§ **TASK TO COMPLETE**
Look through the data and write out every line with the word "this" in it.

§ **PROVIDED RECORDS**

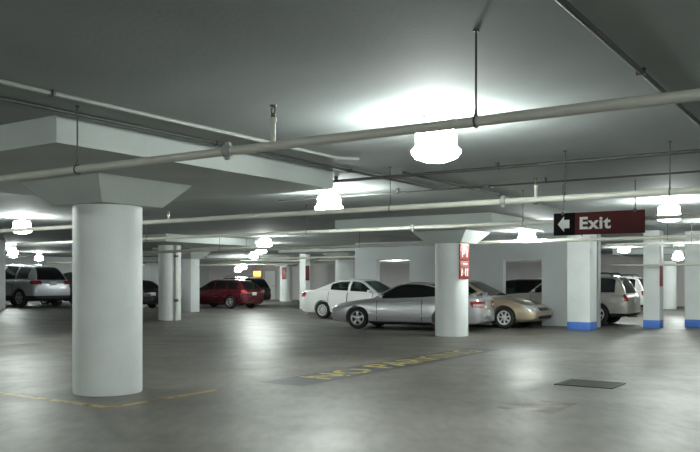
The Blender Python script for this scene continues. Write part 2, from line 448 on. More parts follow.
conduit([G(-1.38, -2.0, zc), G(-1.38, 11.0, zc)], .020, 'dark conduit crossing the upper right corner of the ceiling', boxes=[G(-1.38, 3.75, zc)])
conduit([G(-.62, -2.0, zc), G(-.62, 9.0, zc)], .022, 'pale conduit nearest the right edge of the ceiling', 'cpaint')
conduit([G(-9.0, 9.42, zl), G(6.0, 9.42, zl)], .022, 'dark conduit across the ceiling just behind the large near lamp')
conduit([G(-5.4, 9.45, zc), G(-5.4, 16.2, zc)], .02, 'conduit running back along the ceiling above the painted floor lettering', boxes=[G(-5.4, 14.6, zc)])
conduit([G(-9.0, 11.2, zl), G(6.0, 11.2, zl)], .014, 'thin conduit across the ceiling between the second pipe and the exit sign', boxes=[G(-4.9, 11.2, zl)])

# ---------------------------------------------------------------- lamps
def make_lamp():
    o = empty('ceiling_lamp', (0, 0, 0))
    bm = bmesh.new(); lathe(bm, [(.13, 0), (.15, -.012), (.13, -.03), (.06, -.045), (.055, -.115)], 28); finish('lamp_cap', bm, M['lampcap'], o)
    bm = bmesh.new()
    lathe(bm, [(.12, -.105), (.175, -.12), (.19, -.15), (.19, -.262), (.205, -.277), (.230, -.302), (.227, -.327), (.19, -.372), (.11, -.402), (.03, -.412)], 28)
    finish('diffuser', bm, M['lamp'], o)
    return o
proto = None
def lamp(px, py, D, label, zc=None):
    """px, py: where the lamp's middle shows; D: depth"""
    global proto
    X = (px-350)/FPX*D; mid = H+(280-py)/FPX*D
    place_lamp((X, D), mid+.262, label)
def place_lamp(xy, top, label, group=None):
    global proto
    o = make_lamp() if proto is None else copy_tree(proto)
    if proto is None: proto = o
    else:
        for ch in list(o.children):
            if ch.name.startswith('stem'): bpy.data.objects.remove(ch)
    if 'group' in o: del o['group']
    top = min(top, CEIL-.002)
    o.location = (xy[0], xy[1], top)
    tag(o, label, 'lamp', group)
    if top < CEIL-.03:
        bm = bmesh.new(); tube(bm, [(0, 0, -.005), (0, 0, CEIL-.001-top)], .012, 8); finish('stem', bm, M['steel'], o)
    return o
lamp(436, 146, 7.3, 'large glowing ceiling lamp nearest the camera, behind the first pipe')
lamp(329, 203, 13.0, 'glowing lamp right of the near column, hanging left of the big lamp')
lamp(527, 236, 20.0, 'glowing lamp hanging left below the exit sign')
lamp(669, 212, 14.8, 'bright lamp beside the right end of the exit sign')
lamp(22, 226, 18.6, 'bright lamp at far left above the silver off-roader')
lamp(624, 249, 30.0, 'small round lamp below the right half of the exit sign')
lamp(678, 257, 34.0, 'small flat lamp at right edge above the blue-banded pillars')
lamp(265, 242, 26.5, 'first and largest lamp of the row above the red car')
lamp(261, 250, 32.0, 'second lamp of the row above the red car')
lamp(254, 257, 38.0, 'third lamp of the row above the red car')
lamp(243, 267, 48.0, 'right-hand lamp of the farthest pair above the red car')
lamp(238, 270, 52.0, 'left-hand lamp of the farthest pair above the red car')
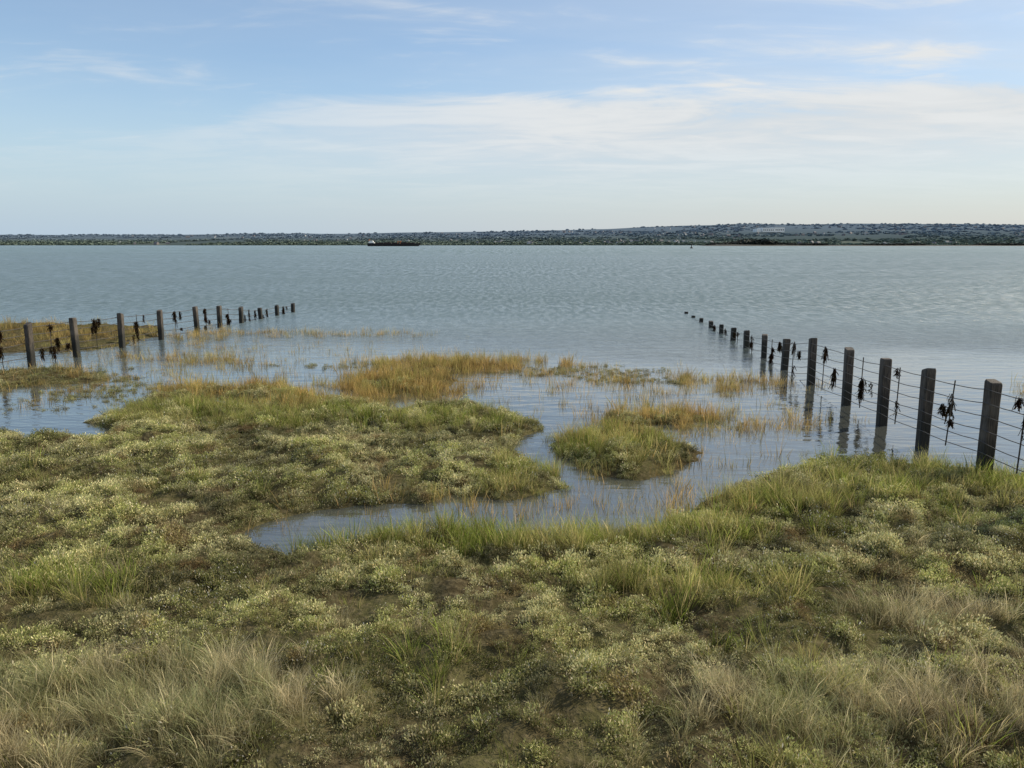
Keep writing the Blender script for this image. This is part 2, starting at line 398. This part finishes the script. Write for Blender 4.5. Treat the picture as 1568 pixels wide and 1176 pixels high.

§ **THE OUTPUT**
The Blender Python script for this scene continues. Write part 2, from line 448 on. More parts follow.
Keep writing the Blender script for this image. This is part 2, starting at line 398. This part finishes the script. Write for Blender 4.5. Treat the picture as 1568 pixels wide and 1176 pixels high.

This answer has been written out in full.